By any other name

Publisher’s Weekly had an article up recently regarding the alternate titles of famous books. I saw it when I was sick and then promptly forgot about it. I found the one on Steinbeck to be particularly interesting in the sense of “what could have been.” Frankly, I’m glad he read Robert Burns.

Reading Cultures With Silent Workers

I thought I’d pass along a brief juxtaposition of articles today. First is Farhad Manjoo’s critique of your local book stores vs. the power and convenience of Amazon over at Slate. Manjoo apparently isn’t taking into account the used book market or local book shops of that variety. Having lived in college towns as an English major myself, I have to say that this is a pretty glaring oversight.
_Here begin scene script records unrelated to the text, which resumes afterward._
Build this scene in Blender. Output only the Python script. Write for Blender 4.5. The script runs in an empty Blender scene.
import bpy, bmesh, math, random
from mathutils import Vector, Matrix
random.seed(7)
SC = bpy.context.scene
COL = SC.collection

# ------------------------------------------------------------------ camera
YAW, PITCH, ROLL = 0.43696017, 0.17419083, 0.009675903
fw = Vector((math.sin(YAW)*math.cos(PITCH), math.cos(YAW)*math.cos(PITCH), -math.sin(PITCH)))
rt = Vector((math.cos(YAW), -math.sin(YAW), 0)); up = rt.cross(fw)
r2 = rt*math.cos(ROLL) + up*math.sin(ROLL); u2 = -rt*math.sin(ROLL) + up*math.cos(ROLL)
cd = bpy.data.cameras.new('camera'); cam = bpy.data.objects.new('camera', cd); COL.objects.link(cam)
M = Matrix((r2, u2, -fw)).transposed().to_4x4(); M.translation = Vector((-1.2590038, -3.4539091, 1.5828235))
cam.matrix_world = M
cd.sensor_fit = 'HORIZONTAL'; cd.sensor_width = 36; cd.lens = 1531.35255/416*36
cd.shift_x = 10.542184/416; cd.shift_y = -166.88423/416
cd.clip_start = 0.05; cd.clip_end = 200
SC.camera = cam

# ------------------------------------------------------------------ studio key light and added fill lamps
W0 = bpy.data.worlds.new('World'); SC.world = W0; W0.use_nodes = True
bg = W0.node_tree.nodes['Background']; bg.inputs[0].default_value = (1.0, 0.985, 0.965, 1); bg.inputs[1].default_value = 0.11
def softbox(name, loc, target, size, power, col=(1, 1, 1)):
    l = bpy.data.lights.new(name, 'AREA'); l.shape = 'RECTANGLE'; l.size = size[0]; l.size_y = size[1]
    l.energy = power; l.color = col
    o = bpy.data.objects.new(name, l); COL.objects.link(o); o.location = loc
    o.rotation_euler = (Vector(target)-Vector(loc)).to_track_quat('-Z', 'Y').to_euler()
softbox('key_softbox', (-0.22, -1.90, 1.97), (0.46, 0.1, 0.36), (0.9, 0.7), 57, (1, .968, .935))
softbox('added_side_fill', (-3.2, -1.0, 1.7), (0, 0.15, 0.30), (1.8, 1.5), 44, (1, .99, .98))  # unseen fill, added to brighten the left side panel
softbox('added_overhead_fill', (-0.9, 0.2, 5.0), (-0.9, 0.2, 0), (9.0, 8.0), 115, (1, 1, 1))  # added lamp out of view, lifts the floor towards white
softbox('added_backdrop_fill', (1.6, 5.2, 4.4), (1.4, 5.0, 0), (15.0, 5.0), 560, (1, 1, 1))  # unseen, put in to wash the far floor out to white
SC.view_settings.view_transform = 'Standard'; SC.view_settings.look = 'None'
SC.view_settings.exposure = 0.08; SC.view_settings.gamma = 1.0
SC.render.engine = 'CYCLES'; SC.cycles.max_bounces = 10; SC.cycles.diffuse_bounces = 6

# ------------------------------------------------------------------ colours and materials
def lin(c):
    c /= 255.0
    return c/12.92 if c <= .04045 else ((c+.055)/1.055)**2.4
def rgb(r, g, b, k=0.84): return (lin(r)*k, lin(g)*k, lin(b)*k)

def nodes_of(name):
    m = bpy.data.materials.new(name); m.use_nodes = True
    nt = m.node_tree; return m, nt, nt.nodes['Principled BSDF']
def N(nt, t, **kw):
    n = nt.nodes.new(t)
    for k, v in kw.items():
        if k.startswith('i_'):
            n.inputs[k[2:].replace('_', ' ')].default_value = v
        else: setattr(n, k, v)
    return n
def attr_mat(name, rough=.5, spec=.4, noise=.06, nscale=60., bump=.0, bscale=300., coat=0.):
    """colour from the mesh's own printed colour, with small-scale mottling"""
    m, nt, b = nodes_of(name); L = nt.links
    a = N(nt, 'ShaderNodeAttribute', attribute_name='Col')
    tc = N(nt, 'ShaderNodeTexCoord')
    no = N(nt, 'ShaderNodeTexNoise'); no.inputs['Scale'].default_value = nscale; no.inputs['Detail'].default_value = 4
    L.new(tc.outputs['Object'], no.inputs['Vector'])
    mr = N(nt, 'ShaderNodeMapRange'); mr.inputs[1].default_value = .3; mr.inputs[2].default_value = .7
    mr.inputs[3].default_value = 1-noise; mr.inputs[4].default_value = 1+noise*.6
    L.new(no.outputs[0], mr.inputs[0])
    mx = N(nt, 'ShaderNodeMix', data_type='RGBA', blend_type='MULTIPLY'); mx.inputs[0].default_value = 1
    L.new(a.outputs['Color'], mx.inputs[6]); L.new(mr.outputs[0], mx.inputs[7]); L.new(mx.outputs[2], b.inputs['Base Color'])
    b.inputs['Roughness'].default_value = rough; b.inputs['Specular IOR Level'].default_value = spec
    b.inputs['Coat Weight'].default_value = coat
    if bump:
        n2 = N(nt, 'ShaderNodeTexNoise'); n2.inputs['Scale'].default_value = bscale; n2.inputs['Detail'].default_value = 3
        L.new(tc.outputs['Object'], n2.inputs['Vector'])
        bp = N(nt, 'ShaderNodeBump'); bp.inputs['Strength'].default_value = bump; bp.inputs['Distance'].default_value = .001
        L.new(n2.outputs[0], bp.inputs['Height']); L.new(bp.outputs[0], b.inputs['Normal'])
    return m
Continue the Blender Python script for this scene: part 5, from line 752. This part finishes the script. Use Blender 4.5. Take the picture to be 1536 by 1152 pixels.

That situation might not apply to everyone, but I still think there’s a lot to be said for the local book shop beyond Manjoo’s limited critique.

As a counter point, I wanted to post this story from The Atlantic by Vanessa Vaselka about labor practices at Amazon and her attempt a few years back to start a union movement. There are a few aspects of Vaselka’s article that I found wanting. In particular the focus is mostly on Vaselka herself rather than a wider labor movement. I realize Vaselka didn’t get far in her recruiting, but I’m curious about the union (ILWU) and wider efforts for unionization. In other words, it’s a good slice of life experience of unionization, but not particularly enlightening to the larger picture I happen to be intrigued by.

More to the point in this post, Vaselka’s article puts one of Manjoo’s claims into a sharper perspective. Amazon is incredibly efficient, but its important to remember that this efficiency comes at a price and ometimes a particularly high one at that.

Best Known or Best?

Interesting discussion happening over at the Guardian about what happens to be an author’s best book vs. his or her best known book.

As a note, I can’t say I agree with Self’s description of Catch-22. Heller’s most famous book is a bit slow to get started perhaps in regards to its plot, but the novel enacts the sort of structured chaos involved in military service as well as the trauma and inexplicable chaos involved in war. While Catch-22 has its problems (quite a few in fact), I don’t think they’re the hundred pages Self mentions. I’m more than happy to believe him on Something Happened though. It’s a book that’s been sitting on my shelf for years now but I can never quite seem to make the time to get to it.


Julian Barnes at the Guardian writes a compelling article about Voltaire’s Candide. I have soft spot for that book after reading it as an impressionable undergraduate. A history professor (who I happen to owe a lot) assigned it as a means of teaching the period’s history (a function that, as Barnes points out, the book does quite well ). Despite loving the class, I don’t recall much of the historical details that we covered or their representation in the book. I do remember the lectures on Enlightenment thought and Voltaire’s scathing satirical wit though. I’ve carted Candide around for the better part of ten years now. I’ve never gone back to reread it but Barnes makes me wonder if it’s about time I do.